Future generations will come to a more just appraisal of Paul VI’s role at the council and appreciation of what he did will grow. For me he was the martyr of Vatican II. Although he did not convoke the council or begin the reform process, he continued it and saw it through. This was not easy, especially for someone who, unlike John XXIII, did not have the charm to stir people with a single smile. But Paul VI had the tenacity, perseverance and willpower to soldier on. And he also had that strength which comes from great humility to step back and make himself small when faced with an overwhelming task. The great work of church renewal, however faltering, hesitant, inhibited and obstructed it may sometimes seem to us, would have crumbled if he had not persevered. The council proceeded, albeit with small, faltering steps – and at times it even came to a standstill – but there was no change in direction and the aim was never lost sight of. Pope Paul picked up what his predecessor had triggered and translated it into action.
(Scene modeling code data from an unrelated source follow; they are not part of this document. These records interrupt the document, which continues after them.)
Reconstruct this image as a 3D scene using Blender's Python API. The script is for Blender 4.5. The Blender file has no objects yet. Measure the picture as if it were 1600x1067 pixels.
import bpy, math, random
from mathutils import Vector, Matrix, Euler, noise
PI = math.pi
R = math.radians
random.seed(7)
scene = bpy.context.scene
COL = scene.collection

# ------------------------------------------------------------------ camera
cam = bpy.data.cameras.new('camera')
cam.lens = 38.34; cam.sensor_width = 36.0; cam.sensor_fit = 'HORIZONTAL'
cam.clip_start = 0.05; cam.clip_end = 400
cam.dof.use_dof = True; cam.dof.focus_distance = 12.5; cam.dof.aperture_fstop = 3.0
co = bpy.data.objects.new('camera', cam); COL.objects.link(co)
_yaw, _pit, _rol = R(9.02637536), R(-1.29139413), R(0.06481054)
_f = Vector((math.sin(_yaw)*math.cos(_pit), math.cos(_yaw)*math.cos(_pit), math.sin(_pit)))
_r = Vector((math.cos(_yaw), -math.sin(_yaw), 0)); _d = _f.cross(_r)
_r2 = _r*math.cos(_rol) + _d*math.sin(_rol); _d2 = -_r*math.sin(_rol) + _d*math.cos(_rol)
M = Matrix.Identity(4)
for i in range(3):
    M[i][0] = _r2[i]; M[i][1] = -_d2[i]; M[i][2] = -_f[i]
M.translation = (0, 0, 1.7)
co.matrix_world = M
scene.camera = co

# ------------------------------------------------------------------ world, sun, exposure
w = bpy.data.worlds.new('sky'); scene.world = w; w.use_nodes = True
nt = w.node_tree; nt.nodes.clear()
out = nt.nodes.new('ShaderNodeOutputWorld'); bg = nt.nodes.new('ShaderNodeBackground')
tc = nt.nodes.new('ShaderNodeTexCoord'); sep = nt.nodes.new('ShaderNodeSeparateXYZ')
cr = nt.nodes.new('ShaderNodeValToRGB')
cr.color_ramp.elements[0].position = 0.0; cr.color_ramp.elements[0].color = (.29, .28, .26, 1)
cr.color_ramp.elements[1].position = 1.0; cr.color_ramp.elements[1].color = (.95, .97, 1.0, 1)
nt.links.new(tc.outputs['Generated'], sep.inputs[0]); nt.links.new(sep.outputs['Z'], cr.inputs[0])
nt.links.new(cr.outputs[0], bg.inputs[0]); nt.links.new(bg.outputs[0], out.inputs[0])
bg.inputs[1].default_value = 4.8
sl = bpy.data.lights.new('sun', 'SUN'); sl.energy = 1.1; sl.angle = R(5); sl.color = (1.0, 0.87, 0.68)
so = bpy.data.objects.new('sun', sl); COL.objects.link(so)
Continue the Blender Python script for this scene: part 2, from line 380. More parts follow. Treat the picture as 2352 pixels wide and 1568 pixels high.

I will never forget the solemn ecumenical service in St Peter’s on 7 December 1965 which marked the end of the council. I was one of a small group on the altar with Pope Paul VI. After asking the representative of the Ecumenical Patriarch of Constantinople to join him there, the Pope announced that the Papal Bull of 1054, which had declared the Great Schism between the Western and Eastern Church, was now null and void. I can still hear the thundering burst of spontaneous applause with which this announcement was greeted. For me this highlight signalled that the impulses set off by the council were already at work. The crucial process of reception, that all-important part of any church council, which can take several generations, had begun. It continues today.